BEIRUT/OCCUPIED JERUSALEM: Syrian opposition groups say targeted assassinations of protest leaders and mass arrests signal a tactic change by the Syrian state in attempts to stamp out dissent ahead of an anticipated escalation in nightly demonstrations during Ramadan, the Muslim holy month.
The Local Coordination Committees (LCC), a Syrian network of activists who organize and document anti-government protests in Syria, Tuesday claimed to have evidence suggesting three protest leaders had been killed in targeted attacks based on intelligence and information gathering. LCC said this signaled a move away from indiscriminate fire from Syrian security forces that has characterized efforts to disperse weekly protests.
They said Hady al-Jundi, Khalid al-Afnan and Diyaa al-Najjar were killed in separate attacks in Homs this month. The flashpoint city in central Syria was the focus of an intense crackdown by security forces last week, following conflicting reports of intersectarian violence in which over 30 people died.
On July 8, they say prominent protest organizer Jundi, 22, was shot by rooftop snipers in what they described as a “safe street.” Sheikh Khalid al-Afnan, a prominent religious leader of Alfoaarh clan, who led protests in Bayada and Deir Baalba was shot by snipers July 10 while driving with his daughter in a quiet street with no reported violence, the group said.
Diyaa Ramiz al-Najjar, 17, who helped organize protests in the Al-Qusoor neighborhood was killed at the Al-Qadmoos checkpoint on July 1 while attempting to help an injured colleague, they alleged. “We started to notice in the last two weeks that a disproportionate number of protest leaders were going missing and killed, when there were no protests happening,” said Rami Nakhla, a Beirut-based activist. “We have reason to believe other leaders are being targeted. “When you start to collect intelligence on people and target them in nonconflict situations this is political assassination,” he said.
Syria also sent troop reinforcements to two Damascus suburbs Tuesday, human rights activist said, ahead of Ramadan, which begins next week. The move by security forces appeared to be an attempt to prevent widescale demonstrations during the Muslim month of fasting from dawn to dusk.

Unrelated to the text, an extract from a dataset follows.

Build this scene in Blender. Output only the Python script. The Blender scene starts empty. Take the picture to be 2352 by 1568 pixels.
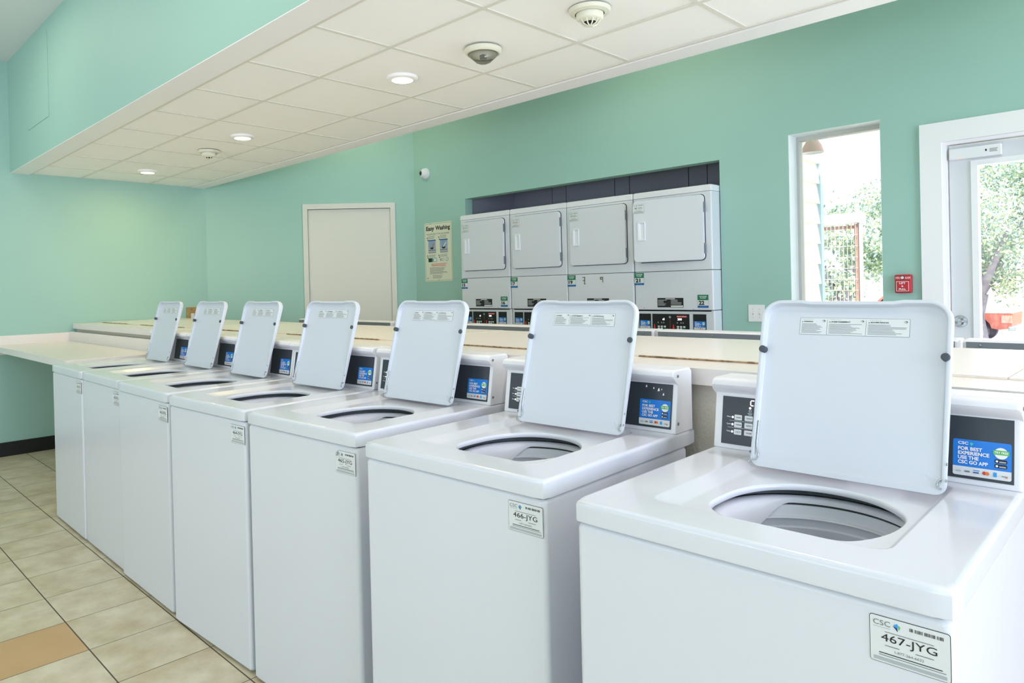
import bpy, bmesh, math, random
from mathutils import Vector, Matrix
random.seed(7)
S = bpy.context.scene
COL = S.collection
PI = math.pi

# ------------------------------------------------------------------ camera
cam_d = bpy.data.cameras.new('camera'); cam = bpy.data.objects.new('camera', cam_d); COL.objects.link(cam)
_a, _p, _r = 0.80151, -0.0067970, -0.0237988
_F = Vector((-math.sin(_a)*math.cos(_p), math.cos(_a)*math.cos(_p), math.sin(_p)))
_R = Vector((math.cos(_a), math.sin(_a), 0)); _U = _R.cross(_F)
_R2 = math.cos(_r)*_R + math.sin(_r)*_U; _U2 = -math.sin(_r)*_R + math.cos(_r)*_U
M = Matrix((( _R2.x, _U2.x, -_F.x, 0.21346), (_R2.y, _U2.y, -_F.y, -0.36545), (_R2.z, _U2.z, -_F.z, 1.39964), (0, 0, 0, 1)))
cam.matrix_world = M
cam_d.sensor_width = 36; cam_d.lens = 1618.0087*36/2352
cam_d.shift_x = 100.713/2352; cam_d.shift_y = -115.213/2352
cam_d.clip_start = 0.02; cam_d.clip_end = 200
S.camera = cam

# ------------------------------------------------------------------ view / exposure
S.view_settings.view_transform = 'Standard'; S.view_settings.look = 'None'
S.view_settings.gamma = 1.0; S.view_settings.exposure = 0.07
S.view_settings.use_curve_mapping = False

# ------------------------------------------------------------------ world, sun, daylight
wd = bpy.data.worlds.new('sky'); S.world = wd; wd.use_nodes = True
bg = wd.node_tree.nodes['Background']; bg.inputs[0].default_value = (0.86, 0.93, 1.0, 1); bg.inputs[1].default_value = 1.7
def light(name, kind, loc, direction, energy, color, **kw):
    d = bpy.data.lights.new(name, kind); d.energy = energy; d.color = color
    for k, v in kw.items(): setattr(d, k, v)
    o = bpy.data.objects.new(name, d); COL.objects.link(o); o.location = loc
    o.rotation_euler = Vector(direction).to_track_quat('-Z', 'Y').to_euler(); return o
P_SKY, P_REAR, P_RIGHT, P_RIGHT_FAR, P_NEAR, P_FAR, P_DOOR, P_LAMP, P_LAMP2 = 1.8, 15.5, 285, 80, 8, 8, 22, 6, 6.5
bg.inputs[1].default_value = P_SKY
light('sun', 'SUN', (0, -10, 20), (-0.45, 0.55, -1.35), P_SKY*4.0, (1.0, 0.95, 0.88), angle=0.01)
# daylight through the big right wall windows; rear window panels tilted up as added ceiling fill
for wx in (-5.4, -2.2, 1.0):
    light('window_daylight_fill', 'AREA', (wx, -3.93, 0.95), (0, 1, 0.9), P_REAR, (0.90, 0.86, 1.0), shape='RECTANGLE', size=2.3, size_y=0.9, spread=math.radians(120))
light('window_daylight_fill', 'AREA', (6.05, 0.1, 2.0), (-1, 0.0, 0.0), P_RIGHT, (0.66, 0.73, 1.0), shape='RECTANGLE', size=3.8, size_y=2.5)
light('window_daylight_fill', 'AREA', (6.05, 3.75, 1.8), (-1, 0.10, 0.0), P_RIGHT_FAR, (0.86, 0.90, 1.0), shape='RECTANGLE', size=1.3, size_y=2.2)
# fixtureless fill lights added below the high ceiling, on the camera's side of the dropped box and over the far aisle
for lx in (-5.6, -2.6, 0.6, 3.6):
    light('ceiling_fill_light', 'AREA', (lx, 0.3, 3.50), (0, 0, -1), P_NEAR, (1.0, 0.90, 0.72), shape='RECTANGLE', size=1.2, size_y=0.6)
    light('ceiling_fill_light', 'AREA', (lx, 3.72, 3.50), (0, 0, -1), P_FAR, (1.0, 0.94, 0.70), shape='RECTANGLE', size=1.2, size_y=0.5)
# further round ceiling lights of the same row, past the right end of the frame
for lx in (-0.879, 0.970, 2.819, 4.668):
    light('lamp_light', 'AREA', (lx, 2.035, 2.512), (0, 0, -1), P_LAMP2, (1.0, 0.88, 0.84), shape='DISK', size=0.11)
light('door_daylight', 'AREA', (-0.35, 4.74, 1.2), (0, -1, -0.1), P_DOOR, (0.86, 0.93, 1.0), shape='RECTANGLE', size=0.58, size_y=1.6)
LAMP_COL = (1.0, 0.76, 0.30)

# ------------------------------------------------------------------ materials
def lin(c):
    return tuple(((v/255)/12.92 if v/255 <= 0.04045 else ((v/255+0.055)/1.055)**2.4) for v in c[:3])
MATS = {}
def mat(name, rgb, rough=0.5, metal=0.0, emit=None, estr=0, noise=None, bump=None, coat=0, spec=None, alpha_glass=False):
    if name in MATS: return MATS[name]
    m = bpy.data.materials.new(name); m.use_nodes = True; nt = m.node_tree; b = nt.nodes['Principled BSDF']
    c = lin(rgb)
    b.inputs['Base Color'].default_value = (*c, 1); b.inputs['Roughness'].default_value = rough; b.inputs['Metallic'].default_value = metal
    if coat: b.inputs['Coat Weight'].default_value = coat; b.inputs['Coat Roughness'].default_value = 0.08
    if spec is not None: b.inputs['Specular IOR Level'].default_value = spec
    if emit: b.inputs['Emission Color'].default_value = (*lin(emit), 1); b.inputs['Emission Strength'].default_value = estr
    if noise:                                   # (scale, amount, second rgb)
        sc, lo, hi, c2 = noise
        tc = nt.nodes.new('ShaderNodeTexCoord'); n = nt.nodes.new('ShaderNodeTexNoise'); n.inputs['Scale'].default_value = sc; n.inputs['Detail'].default_value = 5
        r = nt.nodes.new('ShaderNodeValToRGB'); r.color_ramp.elements[0].position = lo; r.color_ramp.elements[1].position = hi
        r.color_ramp.elements[0].color = (*c, 1); r.color_ramp.elements[1].color = (*lin(c2), 1)
        nt.links.new(tc.outputs['Object'], n.inputs['Vector']); nt.links.new(n.outputs['Fac'], r.inputs['Fac']); nt.links.new(r.outputs['Color'], b.inputs['Base Color'])
    if bump:
        sc, st = bump
        tc = nt.nodes.new('ShaderNodeTexCoord'); n = nt.nodes.new('ShaderNodeTexNoise'); n.inputs['Scale'].default_value = sc; n.inputs['Detail'].default_value = 3
        bp = nt.nodes.new('ShaderNodeBump'); bp.inputs['Strength'].default_value = st; bp.inputs['Distance'].default_value = 0.004
        nt.links.new(tc.outputs['Object'], n.inputs['Vector']); nt.links.new(n.outputs['Fac'], bp.inputs['Height']); nt.links.new(bp.outputs['Normal'], b.inputs['Normal'])
    MATS[name] = m; return m
ENAMEL = mat('white_enamel', (224, 227, 236), 0.22, coat=0.3)
ENAMEL_F = mat('white_enamel_front', (224, 227, 236), 0.24)
LIDM = mat('lid_enamel_shaded', (214, 219, 228), 0.3)  # lid white greyed in colour to offset the extra light open lids catch
PLASTIC = mat('white_plastic', (238, 238, 244), 0.35)
TUBW = mat('tub_plastic', (226, 229, 236), 0.4)
BASKET = mat('basket_grey', (206, 210, 218), 0.35)
DARKGAP = mat('dark_gap', (40, 44, 44), 0.7)
GASK = mat('grey_splash_gasket', (84, 92, 92), 0.6)
SEAM = mat('seam_shadow_gap', (60, 66, 72), 0.7)
GREYPANEL = mat('slate_display', (52, 60, 68), 0.35)
BLACK = mat('black_gloss', (22, 24, 26), 0.3)
BUMPER = mat('grey_rubber', (74, 80, 90), 0.7)
CHROME = mat('chrome', (190, 192, 196), 0.2, 1.0)
WALLM = mat('mint_green_paint', (164, 204, 194), 0.55, noise=(0.7, 0.35, 0.7, (160, 201, 190)), bump=(160, 0.08))
WHITEP = mat('white_trim_paint', (246, 245, 248), 0.45)
CREAMD = mat('cream_door_paint', (226, 224, 216), 0.45)
CEILP = mat('white_ceiling_paint', (222, 226, 226), 0.8)
TILEC = mat('acoustic_tile', (250, 250, 250), 0.9, bump=(300, 0.06))
TBAR = mat('ceiling_tee_bar', (226, 224, 216), 0.6)
LAM = mat('cream_laminate', (240, 231, 222), 0.22, noise=(1.2, 0.3, 0.75, (242, 235, 228)))
LAMW = mat('off_white_laminate', (238, 232, 228), 0.35)
RAW = mat('raw_plywood_edge', (186, 164, 130), 0.8, noise=(45, 0.40, 0.60, (128, 104, 76)))
KNEE = mat('beige_textured_paint', (222, 216, 202), 0.8, bump=(90, 0.5))
BASEB = mat('black_rubber_base', (14, 14, 15), 0.5)
PURP = mat('purple_grey_panel', (158, 162, 174), 0.6)
GREYMET = mat('grey_metal', (128, 136, 146), 0.45, 0.2)
RED = mat('red_paint', (190, 30, 44), 0.35)
WHITEINK = mat('white_ink', (245, 245, 245), 0.5)
BLACKINK = mat('black_ink', (28, 28, 30), 0.5)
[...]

Rami Abdul-Rahman of the London-based Syrian Observatory for Human Rights told the Associated Press that hundreds of soldiers and plainclothes policemen were being sent to the capital’s suburbs of Zabadani and Moaddamiyeh. He said dozens of people were detained starting late Monday and into Tuesday, including many in the Damascus suburb of Qadam.
Another human rights activist, Syria-based Mustafa Osso said more than 200 were detained in the southern province of Deraa, where the uprising was sparked mid-March. On Monday, troops shot dead three civilians in central and northern Syria, Abdul-Rahman said. Among the dead was a woman who was shot when her husband did not stop his car at a checkpoint in the northwestern city of Idlib, he said.
Human Rights groups claim that security forces have now killed more than 1,500 people since protests in the country began in March. In Washington, director of Damascus Center for Human Rights Studies, Radwan Ziadeh told The Daily Star he feared Syrian authorities would soon resort to targeted bombing attacks as the “next stage” of the a determined attempt to stamp out what had become an entrenched protest movement.
Numerous pledges of political reform, including the drafting of a new multiparty bill Monday to allow the formation of opposition political parties alongside the ruling Baath party have failed to mollify opposition groups demanding nothing less than the downfall of the state and the resignation of President Bashar Assad. But Syrian authorities are showing no sign of giving up, he said. “Unfortunately I think we are going to see a lot more loss of life,” he said.
Israel’s President Shimon Peres declared Tuesday that Assad must step down, during an unprecedented news conference with Arab media. Israel’s government has largely kept quiet as anti-government protests swept the Arab world in recent months. It was the first time an Israeli leader has openly called for the end of the Syrian state.